Architectural Exploration using ESL Modelling

A SoC combines hardware and software and communicates with the outside world via various interfaces. An ESL Model of a SoC is able to simulate the complete system behaviour. This includes running all of the software that the real SoC will run in a largely unmodified form. The acronym ESL stands for `Electronic System Level'. An alternative name for an ESL model is `Virtual Platform'.

The performance of an ESL model must be good enough to execute large programs in a reasonable time. This typically means achieving at least one percent of real system performance. An ESL model is normally accurate in terms of memory layout and content, but many other hardware details are commonly neglected unless they are of special relevance to the test being run. This is the principle means of gaining high performance.

Another way to apply an ESL model to complex software is `checkpoint and replay'. This is useful if a lot of software must run before the point of interest is approached. A checkpoint is chosen, such as the point after boot and operating system start. At the checkpoint, all of the state from the model is saved to a checkpoint file. Information could be captured from the real system in principle, but the ESL model may not be identical to the real system and minor discrepancies may arise, or instrumenting the real system may be tricky (especially if it does not exist yet). Since the checkpoint serves as the basis for a number of experiments, time invested in generating it is amortised.

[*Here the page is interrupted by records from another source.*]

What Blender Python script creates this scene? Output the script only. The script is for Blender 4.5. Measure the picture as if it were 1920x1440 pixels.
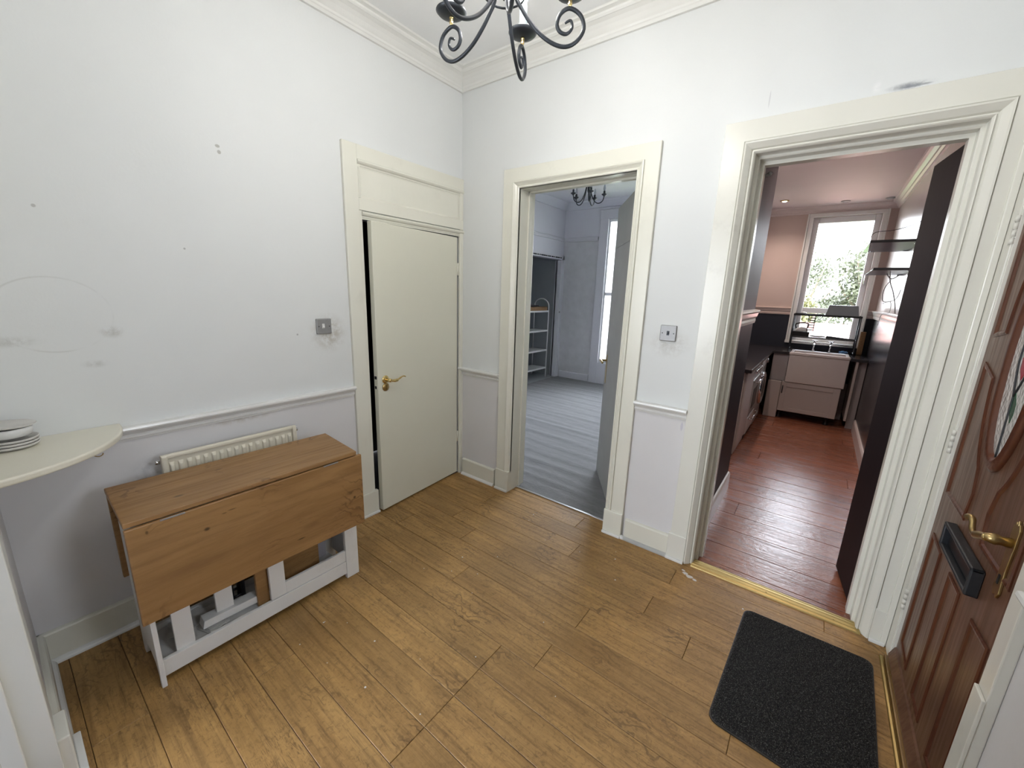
import bpy, math, random
from mathutils import Vector, Matrix
random.seed(7)
R_ = random.Random(11)
scene = bpy.context.scene
for o in list(bpy.data.objects):
    bpy.data.objects.remove(o, do_unlink=True)
COL = scene.collection

# ------------------------------------------------------------------ camera
cd = bpy.data.cameras.new('camera'); cam = bpy.data.objects.new('camera', cd); COL.objects.link(cam)
R = Vector((0.79383277, 0.60723619, 0.03307185)); U = Vector((-0.16254157, 0.15945642, 0.97373194)); F = Vector((-0.58601175, 0.77835587, -0.22528285))
m = Matrix.Identity(4)
for i in range(3):
    m[i][0] = R[i]; m[i][1] = U[i]; m[i][2] = -F[i]
m.translation = Vector((2.21884, -2.26483, 1.5))
cam.matrix_world = m
cd.sensor_width = 36.0; cd.lens = 752.708 / 1920 * 36.0; cd.clip_start = 0.01; cd.clip_end = 200
scene.camera = cam

# ------------------------------------------------------------------ sky and light
w = bpy.data.worlds.new('overcast'); scene.world = w; w.use_nodes = True
nt = w.node_tree; nt.nodes.clear()
wo = nt.nodes.new('ShaderNodeOutputWorld'); wb = nt.nodes.new('ShaderNodeBackground')
tc = nt.nodes.new('ShaderNodeTexCoord'); sp = nt.nodes.new('ShaderNodeSeparateXYZ'); cr = nt.nodes.new('ShaderNodeValToRGB')
nt.links.new(tc.outputs['Generated'], sp.inputs[0]); nt.links.new(sp.outputs['Z'], cr.inputs[0])
cr.color_ramp.elements[0].position = 0.0; cr.color_ramp.elements[0].color = (0.86, 0.87, 0.92, 1)
cr.color_ramp.elements[1].position = 0.7; cr.color_ramp.elements[1].color = (0.82, 0.86, 0.98, 1)
nt.links.new(cr.outputs[0], wb.inputs[0]); wb.inputs[1].default_value = 19.5
nt.links.new(wb.outputs[0], wo.inputs[0])
BULB_STRENGTH = 520.0      # the hall chandelier's five lamps
DOWNLIGHT_W = 8.5
scene.view_settings.view_transform = 'Standard'
scene.view_settings.look = 'None'
scene.view_settings.exposure = 0.29
scene.view_settings.gamma = 1.0
scene.view_settings.use_curve_mapping = False

def portal(name, loc, rot, sx, sy):
    l = bpy.data.lights.new(name, 'AREA'); l.shape = 'RECTANGLE'; l.size = sx; l.size_y = sy; l.energy = 1
    l.cycles.is_portal = True
    o = bpy.data.objects.new(name, l); o.location = loc; o.rotation_euler = rot; COL.objects.link(o)
portal('window_portal', (2.27, 4.62, 1.75), (-math.pi/2, 0, 0), .75, 1.6)
portal('window_portal', (0.10, 4.10, 1.5), (-math.pi/2, 0, 0), 1.6, 2.3)
portal('window_portal', (-.05, -4.72, 1.38), (math.pi/2, 0, 0), 2.0, 1.7)  # guides daylight through the added near-room window

portal('window_portal', (2.87, -1.525, 1.55), (0, math.pi/2, 0), .65, .50)  # guides daylight through the added window beside the camera
# ------------------------------------------------------------------ mesh builder
class MB:
    def __init__(s): s.v = []; s.f = []; s.sm = []; s.mi = []; s.cm = 0
    def add(s, vs, fs, smooth=False):
        b = len(s.v); s.v += [tuple(x) for x in vs]
        for f in fs: s.f.append(tuple(b+i for i in f)); s.sm.append(smooth); s.mi.append(s.cm)
        return s
    def box(s, x0, x1, y0, y1, z0, z1):
        x0, x1 = min(x0, x1), max(x0, x1); y0, y1 = min(y0, y1), max(y0, y1); z0, z1 = min(z0, z1), max(z0, z1)
        return s.add([(x0,y0,z0),(x1,y0,z0),(x1,y1,z0),(x0,y1,z0),(x0,y0,z1),(x1,y0,z1),(x1,y1,z1),(x0,y1,z1)],
              [(0,3,2,1),(4,5,6,7),(0,1,5,4),(1,2,6,5),(2,3,7,6),(3,0,4,7)])
    def prism(s, pts, d0, d1, fn, smooth=False):
        # pts: 2D polygon (a,b); fn(a,b,d) -> xyz
        n = len(pts); vs = [fn(a, b, d0) for a, b in pts] + [fn(a, b, d1) for a, b in pts]
        fs = [tuple(range(n))[::-1], tuple(range(n, 2*n))]
        s.add(vs, fs)
        b = len(s.v) - 2*n
        for i in range(n):
            j = (i+1) % n; s.f.append((b+i, b+j, b+n+j, b+n+i)); s.sm.append(smooth); s.mi.append(s.cm)
        return s
    def tube(s, pts, r, n=8, closed=False, cap=True):
        pts = [Vector(p) for p in pts]; N = len(pts)
        rr = r if isinstance(r, (list, tuple)) else [r]*N
        t0 = (pts[1]-pts[0]).normalized(); up = Vector((0,0,1)) if abs(t0.z) < .9 else Vector((1,0,0))
        u = t0.cross(up).normalized(); vs = []
        for i in range(N):
            if closed: t = pts[(i+1) % N]-pts[i-1]
            else: t = pts[min(i+1, N-1)]-pts[max(i-1, 0)]
            if t.length < 1e-9: t = t0
            t.normalize(); u = (u - t*u.dot(t))
            if u.length < 1e-6: u = t.orthogonal()
            u.normalize(); vv = t.cross(u)
            for k in range(n):
                a = 2*math.pi*k/n; vs.append(pts[i] + (u*math.cos(a)+vv*math.sin(a))*rr[i])
        fs = []
        for i in range(N if closed else N-1):
            j = (i+1) % N
            for k in range(n):
                l = (k+1) % n; fs.append((i*n+k, i*n+l, j*n+l, j*n+k))
        if cap and not closed: fs += [tuple(range(n))[::-1], tuple((N-1)*n+k for k in range(n))]
        return s.add(vs, fs, True)
    def lathe(s, prof, c, axis=(0,0,1), n=20, smooth=True, cap=True):
        ax = Vector(axis).normalized(); u = ax.orthogonal().normalized(); v = ax.cross(u); c = Vector(c); vs = []
        for r, h in prof:
            for k in range(n):
                a = 2*math.pi*k/n; vs.append(c + ax*h + (u*math.cos(a)+v*math.sin(a))*max(r, 1e-5))
        fs = []
        for i in range(len(prof)-1):
            for k in range(n):
                l = (k+1) % n; fs.append((i*n+k, i*n+l, (i+1)*n+l, (i+1)*n+k))
        if cap: fs += [tuple(range(n))[::-1], tuple((len(prof)-1)*n+k for k in range(n))]
        return s.add(vs, fs, smooth)
    def rot(s, ang, c, axis='Z', start=0):
        M = Matrix.Rotation(ang, 4, axis); c = Vector(c)
        for i in range(start, len(s.v)): s.v[i] = tuple(M @ (Vector(s.v[i])-c) + c)
        return s
    def build(s, name, mat, parent=None, bevel=0, seg=2, subsurf=0):
        me = bpy.data.meshes.new(name); org = Vector((0,0,0)); p = parent
        while p is not None: org += p.location; p = p.parent
        me.from_pydata([tuple(Vector(v)-org) for v in s.v], [], s.f); me.validate()
        for i, p_ in enumerate(me.polygons):
            p_.use_smooth = s.sm[i] if i < len(s.sm) else False
            if i < len(s.mi): p_.material_index = s.mi[i]
        for mm in (mat if isinstance(mat, (list, tuple)) else [mat]): me.materials.append(mm)
        # consistent normals
        import bmesh
        bm = bmesh.new(); bm.from_mesh(me); bmesh.ops.recalc_face_normals(bm, faces=bm.faces); bm.to_mesh(me); bm.free()
        o = bpy.data.objects.new(name, me); COL.objects.link(o)
        if parent is not None: o.parent = parent
        if bevel:
            b = o.modifiers.new('edge', 'BEVEL'); b.width = bevel; b.segments = seg; b.limit_method = 'ANGLE'; b.angle_limit = math.radians(40)
        if subsurf:
            b = o.modifiers.new('sub', 'SUBSURF'); b.levels = subsurf; b.render_levels = subsurf
        return o

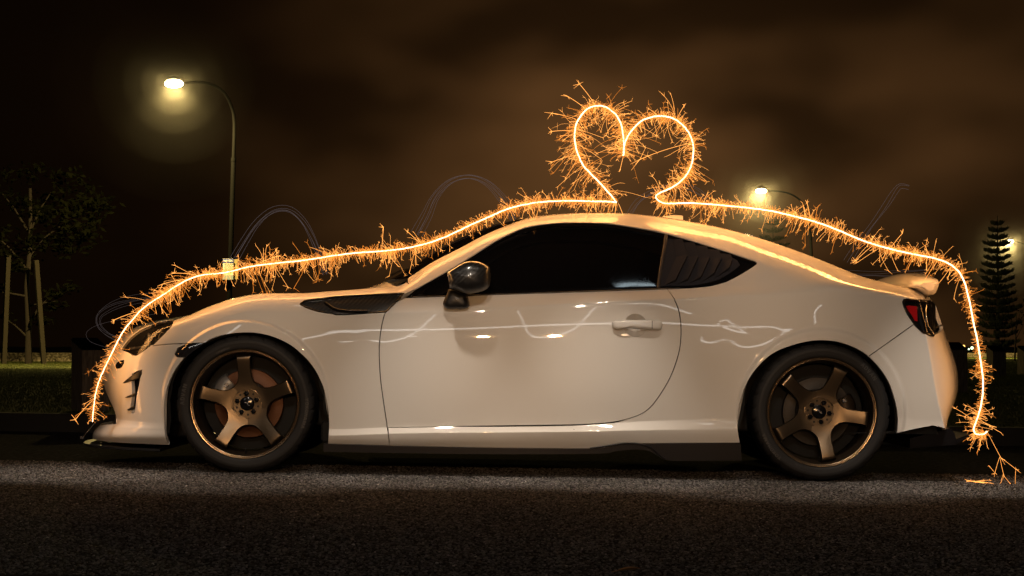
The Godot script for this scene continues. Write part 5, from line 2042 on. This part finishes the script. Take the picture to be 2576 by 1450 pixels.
	# a few long strays, the drips under the right end and the splash on the road
	for e in [[1448, 300, -60, -22], [1447, 330, -58, -6], [1452, 390, -62, 10], [1500, 268, -42, -66], [1480, 280, -52, -46], [1700, 305, 22, -46], [1740, 360, -130, 26], [500, 694, -62, -14], [480, 702, -70, 4], [352, 783, -62, 14], [700, 662, 60, -16], [960, 632, 4, -66], [1060, 618, -34, -40], [1551, 509, -6, 42], [1556, 512, 16, 36], [640, 669, 52, -30], [2200, 615, -44, 34], [2040, 555, -8, -52], [2240, 626, 30, -44], [1568, 395, -8, 30], [240, 1000, -50, 46]]:
		var a := px_world(Vector2(e[0], e[1]), trail_z(e[0]))
		var dd := Vector3(e[2], -e[3], 0) * px
		spark(bright, a, dd.normalized(), dd.length(), Vector3(0, -0.12, rng.randfn() * 0.1), 0.001, 5)
	for e in [[2484, 1086, 2516, 1150], [2516, 1150, 2556, 1180], [2516, 1150, 2524, 1195], [2516, 1150, 2502, 1188], [2556, 1180, 2552, 1240], [2524, 1195, 2540, 1215], [2524, 1195, 2518, 1214], [2502, 1188, 2488, 1172]]:
		var a := px_world(Vector2(e[0], e[1]), trail_z(e[0]))
		var b := px_world(Vector2(e[2], e[3]), trail_z(e[2]))
		spark(bright, a, (b - a).normalized(), a.distance_to(b), Vector3(0.05, -0.05, 0), 0.0006, 4)
	var hit := Vector3(px_world(pts([2460, 1206])[0], 0.78).x, 0.0, 0.78)
	hit.y = ground_y(hit.x, hit.z) + 0.004
	for k in 20:
		var a := rng.randf() * TAU
		spark(bright, hit + Vector3(rng.randfn() * 0.012, 0, rng.randfn() * 0.02), Vector3(cos(a), rng.randf_range(0.02, 0.3), sin(a)).normalized(), rng.randf_range(0.015, 0.07), Vector3(0, -0.1, 0), 0.0006, 3)
	obj("spark_thread", bright.mesh(), mat.spark_bright, o).set_meta("kind", "stuff")
	obj("spark_fuzz", dim.mesh(), mat.spark_dim, o).set_meta("kind", "stuff")

func strands(label: String, called: String, line: PackedVector2Array, z: float, spread: PackedFloat32Array, m: Material) -> void:
	var o := thing(called, label, "light trail", Vector3.ZERO, "pale light trails")
	var base := smooth_line(line, 8.0)
	for e in spread:
		var s := Shape.new()
		var w := PackedVector3Array()
		for k in base.size():
			var f := float(k) / (base.size() - 1)
			var t := base[mini(k + 1, base.size() - 1)] - base[maxi(k - 1, 0)]
			var nrm := Vector2(t.y, -t.x).normalized()
			var fan := e * (0.35 + 0.9 * absf(sin(f * 2.2 + e * 0.13))) + 1.5 * sin(f * 9.0 + e)
			w.append(px_world(base[k] + nrm * fan, z))
		tube(s, w, 0.0007, 0.0007, 5)
		obj("light_strand", s.mesh(), m, o)

func build_pale_trails() -> void:
	strands("pale violet light trail arcing behind the bonnet, right of the street lamp's pole", "pale_light_trail", pts([580, 668, 610, 615, 640, 570, 672, 540, 700, 528, 730, 531, 760, 556, 785, 595, 805, 640, 822, 690]), -1.3, PackedFloat32Array([-9, -5, -2, 2, 9]), mat.strand)
	strands("pale violet light trail arcing over the windscreen", "pale_light_trail", pts([1050, 592, 1075, 545, 1095, 500, 1125, 465, 1160, 449, 1195, 449, 1230, 466, 1262, 500, 1285, 535, 1300, 560]), -1.3, PackedFloat32Array([-9, -4, 0, 3, 7, 14]), mat.strand)
	strands("pale violet light trail rising above the roof behind the heart", "pale_light_trail", pts([1575, 560, 1590, 530, 1610, 505, 1640, 486, 1680, 470, 1720, 468, 1755, 480, 1780, 500]), -1.3, PackedFloat32Array([-7, -3, 2, 6]), mat.strand)
	strands("pale light trail rising behind the tail above the spoiler, ending in a hook", "pale_light_trail", pts([2130, 660, 2165, 610, 2200, 560, 2230, 515, 2252, 480, 2266, 466, 2288, 469]), -1.3, PackedFloat32Array([-8, -1, 7]), mat.strand)
	strands("pale light trail looping before the car's nose", "pale_light_trail", pts([420, 748, 360, 752, 300, 764, 262, 782, 246, 800, 250, 822, 275, 842, 310, 854]), -1.3, PackedFloat32Array([-12, -6, -1, 3, 9]), mat.strand_dim)
	strands("thin wide light trail looping left of the car's nose", "pale_light_trail", pts([390, 790, 320, 800, 260, 815, 228, 828, 216, 842, 226, 860, 260, 874, 300, 884]), -1.3, PackedFloat32Array([0]), mat.strand_dim)
	strands("faint level light trail behind the spoiler", "pale_light_trail", pts([2090, 690, 2150, 690, 2220, 692, 2290, 686, 2330, 680]), -1.3, PackedFloat32Array([-8, -3, 2, 8]), mat.strand_dim)

# unseen light trails out of view, placed so paint and glass mirror thin lines
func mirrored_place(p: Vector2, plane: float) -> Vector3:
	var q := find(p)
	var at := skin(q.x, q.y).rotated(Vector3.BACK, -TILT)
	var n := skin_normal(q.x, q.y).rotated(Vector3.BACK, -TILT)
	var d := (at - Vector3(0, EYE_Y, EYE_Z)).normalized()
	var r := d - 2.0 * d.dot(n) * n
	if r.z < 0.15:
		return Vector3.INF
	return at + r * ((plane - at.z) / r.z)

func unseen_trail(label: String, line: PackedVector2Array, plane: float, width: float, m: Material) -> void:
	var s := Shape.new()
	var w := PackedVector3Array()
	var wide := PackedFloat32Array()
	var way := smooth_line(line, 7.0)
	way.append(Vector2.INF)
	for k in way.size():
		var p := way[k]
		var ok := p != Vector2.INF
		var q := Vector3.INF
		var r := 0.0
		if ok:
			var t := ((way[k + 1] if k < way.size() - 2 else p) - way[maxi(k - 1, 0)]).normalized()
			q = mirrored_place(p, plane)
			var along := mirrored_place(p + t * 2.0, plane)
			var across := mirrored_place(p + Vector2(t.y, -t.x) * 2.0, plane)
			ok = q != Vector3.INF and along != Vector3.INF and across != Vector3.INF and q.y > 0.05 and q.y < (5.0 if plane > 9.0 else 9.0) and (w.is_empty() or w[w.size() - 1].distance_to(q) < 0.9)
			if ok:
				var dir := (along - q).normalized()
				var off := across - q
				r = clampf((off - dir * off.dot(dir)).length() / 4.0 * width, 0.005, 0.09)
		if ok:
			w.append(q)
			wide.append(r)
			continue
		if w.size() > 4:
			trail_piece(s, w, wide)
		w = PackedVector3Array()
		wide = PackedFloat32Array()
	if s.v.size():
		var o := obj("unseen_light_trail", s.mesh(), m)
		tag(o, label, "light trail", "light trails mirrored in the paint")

func trail_piece(s: Shape, w: PackedVector3Array, wide: PackedFloat32Array) -> void:
	for pass_ in 2:   # even out the path
		var v := w.duplicate()
		for k in range(1, w.size() - 1):
			v[k] = (w[k - 1] + w[k] * 2.0 + w[k + 1]) / 4.0
		w = v
	var rows := []
	for k in w.size():
		var dir := (w[mini(k + 1, w.size() - 1)] - w[maxi(k - 1, 0)]).normalized()
		var a := (Vector3.BACK - dir * Vector3.BACK.dot(dir)).normalized()
		var b := dir.cross(a)
		var row := []
		for j in 8:
			row.append(w[k] + (a * cos(TAU * j / 8.0) + b * sin(TAU * j / 8.0)) * wide[k])
		rows.append(row)
	grid(s, rows, true)

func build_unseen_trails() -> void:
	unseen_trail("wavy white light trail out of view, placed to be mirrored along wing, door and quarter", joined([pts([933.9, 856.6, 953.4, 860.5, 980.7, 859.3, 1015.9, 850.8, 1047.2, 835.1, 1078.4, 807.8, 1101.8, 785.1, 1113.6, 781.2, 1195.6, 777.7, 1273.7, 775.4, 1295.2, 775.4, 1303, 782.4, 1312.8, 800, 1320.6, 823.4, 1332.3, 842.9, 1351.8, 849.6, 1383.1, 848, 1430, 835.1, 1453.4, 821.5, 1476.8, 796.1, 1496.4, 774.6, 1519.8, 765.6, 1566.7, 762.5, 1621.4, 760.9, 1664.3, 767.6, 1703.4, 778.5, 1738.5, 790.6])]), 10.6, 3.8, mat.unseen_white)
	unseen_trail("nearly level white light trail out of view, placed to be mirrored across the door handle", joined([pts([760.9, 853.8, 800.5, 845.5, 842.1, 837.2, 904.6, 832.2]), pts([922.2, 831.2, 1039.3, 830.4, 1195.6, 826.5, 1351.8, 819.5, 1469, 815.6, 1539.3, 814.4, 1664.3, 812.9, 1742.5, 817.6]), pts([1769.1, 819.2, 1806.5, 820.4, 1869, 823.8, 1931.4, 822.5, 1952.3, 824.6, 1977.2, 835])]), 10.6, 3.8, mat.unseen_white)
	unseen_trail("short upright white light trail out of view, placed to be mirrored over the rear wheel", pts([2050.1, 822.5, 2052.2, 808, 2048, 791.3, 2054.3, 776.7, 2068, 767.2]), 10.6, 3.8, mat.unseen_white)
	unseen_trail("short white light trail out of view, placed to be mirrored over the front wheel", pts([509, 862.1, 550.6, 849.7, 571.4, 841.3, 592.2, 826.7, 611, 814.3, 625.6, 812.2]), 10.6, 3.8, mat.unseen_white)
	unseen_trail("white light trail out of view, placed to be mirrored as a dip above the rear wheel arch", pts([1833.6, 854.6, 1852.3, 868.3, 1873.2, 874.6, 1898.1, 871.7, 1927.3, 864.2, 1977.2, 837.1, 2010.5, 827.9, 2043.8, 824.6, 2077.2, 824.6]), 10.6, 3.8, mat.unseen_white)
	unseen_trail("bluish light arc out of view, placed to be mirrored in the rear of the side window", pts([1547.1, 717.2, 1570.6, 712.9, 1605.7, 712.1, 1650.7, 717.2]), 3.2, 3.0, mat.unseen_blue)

func sky_picture() -> ImageTexture:
	var w := 1024
	var h := 512
	var im := Image.create_empty(w, h, false, Image.FORMAT_RGBF)
	var nz := FastNoiseLite.new()
	nz.seed = 12
	nz.frequency = 3.4
	nz.fractal_octaves = 4
	for y in h:
		var el := PI / 2.0 - PI * (y + 0.5) / h
		for x in w:
			var az := wrapf(TAU * (x + 0.5) / w, -PI, PI)   # the first column lies straight ahead, along -z
			var k := 0.0035
			if el > -0.02:
				var d := Vector3(sin(az) * cos(el), sin(el) * 2.6, -cos(az) * cos(el))
				var cloud := nz.get_noise_3dv(d * 1.6 + Vector3(0, 0, 3.0))
				var g := exp(-pow((az - 0.05) / (0.145 if az < 0.05 else 0.23), 2.0)) * exp(-pow((el - 0.085) / 0.13, 2.0))
				k = 0.0025 + 0.075 * g * maxf(0.3, 0.82 + 1.2 * cloud)
			im.set_pixel(x, y, Color(k * 1.0, k * 0.44, k * 0.14))
	return ImageTexture.create_from_image(im)

func unseen_spot(at: Vector3, to: Vector3, energy: float, angle: float, color: Color) -> void:
	var o := thing("unseen_light", "unseen light out of view, placed to light the car side and the road strip before it", "light", at, "lights above the picture")
	var s := Shape.new()
	var b := Basis.looking_at((to - at).normalized())
	var q := Shape.new()
	lathe(q, [Vector2(0.0, -0.06), Vector2(0.03, -0.06), Vector2(0.045, 0.0), Vector2(0.045, 0.03)], 20)
	obj("light_housing", placed_shape(q, Transform3D(b * Basis(Vector3.UP, PI), Vector3.ZERO)).mesh(), mat.black_satin, o)
	q = Shape.new()
	lathe(q, [Vector2(0.043, 0.022), Vector2(0.0, 0.024)], 20)
	obj("light_face", placed_shape(q, Transform3D(b * Basis(Vector3.UP, PI), Vector3.ZERO)).mesh(), mat.unseen_light_face, o)
	var l := SpotLight3D.new()
	l.name = "light_beam"
	l.transform = Transform3D(b, b * Vector3(0, 0, -0.05))
	l.spot_angle = angle
	l.spot_angle_attenuation = 1.0
	l.spot_range = 30.0
	l.spot_attenuation = 2.0
	l.light_energy = energy
	l.light_color = color
	l.light_size = 0.05
	l.shadow_enabled = true
	o.add_child(l)

func _ready() -> void:
	var cam := Camera3D.new()
	cam.name = "camera"
	cam.projection = Camera3D.PROJECTION_FRUSTUM
	cam.near = 0.1
	cam.far = 5000.0
	cam.size = 0.1 * 1450.0 / FOCAL
	cam.frustum_offset = Vector2(0.0, 0.1 * (HORIZON_V - 725.0) / FOCAL)
	cam.position = Vector3(0, EYE_Y, EYE_Z)
	add_child(cam)
	cam.current = true
	var env := Environment.new()
	env.background_mode = Environment.BG_SKY
	env.sky = Sky.new()
	var sky := PanoramaSkyMaterial.new()
	sky.panorama = sky_picture()
	env.sky.sky_material = sky
	env.tonemap_mode = Environment.TONE_MAPPER_LINEAR
	env.tonemap_exposure = 1.0
	env.sdfgi_enabled = true
	env.ssao_enabled = true
	env.ssil_enabled = true
	env.volumetric_fog_enabled = true
	env.volumetric_fog_density = 0.0
	var we := WorldEnvironment.new()
	we.name = "environment"
	we.environment = env
	add_child(we)
	var added_dim_light := DirectionalLight3D.new()
	added_dim_light.name = "added_dim_light"
	added_dim_light.rotation_degrees = Vector3(-50, 20, 0)
	added_dim_light.light_energy = 0.01  # faint added directional fill; the night sky shows no moon
	added_dim_light.light_color = Color(1.0, 0.9, 0.8)
	added_dim_light.light_angular_distance = 12.0
	added_dim_light.shadow_enabled = true
	add_child(added_dim_light)
	make_materials()
	mat.unseen_light_face = glow(Color(1.0, 0.93, 0.85), 6.0)
	mat.trail_core = glow(Color(1.0, 0.62, 0.32), 6.0)
	mat.spark_bright = glow(Color(1.0, 0.37, 0.075), 2.7)
	mat.spark_dim = glow(Color(1.0, 0.28, 0.03), 1.4)
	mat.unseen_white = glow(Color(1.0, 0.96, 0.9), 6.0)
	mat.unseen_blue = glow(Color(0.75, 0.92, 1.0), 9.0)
	mat.strand = glow(Color(0.75, 0.6, 0.62), 0.13)
	mat.strand_dim = glow(Color(0.75, 0.6, 0.62), 0.07)
	mat.shore_amber = glow(Color(1.0, 0.5, 0.12), 3.0)
	mat.shore_white = glow(Color(0.8, 1.0, 0.6), 3.0)
	for x in [-0.9, -0.3, 0.3, 0.9]:  # unseen lights by the camera, placed to light the car's side
		unseen_spot(Vector3(x, 1.2, 8.2), Vector3(x * 1.9, 0.62, 0.88), 6.9 - 2.1 * absf(x), 9.5, Color(1.0, 0.76, 0.50))
	for x in [-1.2, -0.4, 0.4, 1.2]:  # higher unseen lights, placed to brighten the upper flank
		unseen_spot(Vector3(x, 2.9, 6.4), Vector3(x * 1.4, 0.80, 0.88), 5.3 - 1.1 * absf(x), 10.5, Color(1.0, 0.92, 0.83))
	for x in [-2.0, -1.2, -0.4, 0.4, 1.2, 2.0]:  # unseen lights overhead, placed to light the road strip before the car
		unseen_spot(Vector3(x, 2.4, 1.9), Vector3(x, 0.0, 1.08 if absf(x) != 1.2 else 1.42), 5.0 if absf(x) != 1.2 else 3.4, 16.5 if absf(x) != 1.2 else 19.0, Color(1.0, 0.93, 0.85))
	build_ground()
	build_car()
	build_sparkler()
	build_pale_trails()
	build_unseen_trails()
	build_lamps()
	build_wall()
	build_bollards()
	build_trees()
	build_far_shore()
	build_leaf()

To conduct an experiment, the ESL model is loaded with the checkpoint data and modelling rolls forward from that point. The model may be switched to a greater level of detail than used for preparing the checkpoint, either globally or just for some sub-systems. For instance a high-level model of an I/O block may be switched to an RTL model.

We can model our hardware system at various levels of detail following the taxonomy:

• Functional Modelling: The `output' from a simulation run is accurate.
• Memory Accurate Modelling: The contents and layout of memory is accurate.
• Untimed TLM: No time stamps recorded on transactions.
• Loosely-timed TLM: The number of transactions is accurate, but order may be wrong.
• Approximately-timed TLM: The number and order of transactions is accurate.
• Cycle-Accurate Level Modelling: The number of clock cycles consumed is accurate.
• Event-Level Modelling: The ordering of net changes within a clock cycle is accurate.

An ESL methodology aims:

Aim 1: To model with good performance a complete SoC using full software/firmware.

Aim 2: To allow seamless and successive replacement of high-level parts of the model with low-level models/implementations when available and when interested in their detail.

So, an ESL methodology must provide:

• Tangible, lightweight rapidly-generated prototype of full SoC architecture.

• Rapid Architectural Evaluation: determine bus bandwidth and memory use for a candidate architecture. Easy to adjust major design parameters.

• Algorithmic Accuracy: Get real output from an early system, hosting the real application/firmware, possibly in real-time.

• Timing information: Get timing numbers for performance (accurate or loose timing).

• Power information: Get power consumption estimates to evaluate chip temperature and system battery life.

• Firmware development: Integrate high-level behavioural models of major components with their device drivers to run test software and applications before tape-out.

Enhancements beyond that are:

• Synthesise high-level models to form parts of the fabricated system (e.g. using HLS)(but today manual re-coding is mainly used).
• Embed assertions in the high-level models and use these same assertions through to tape out.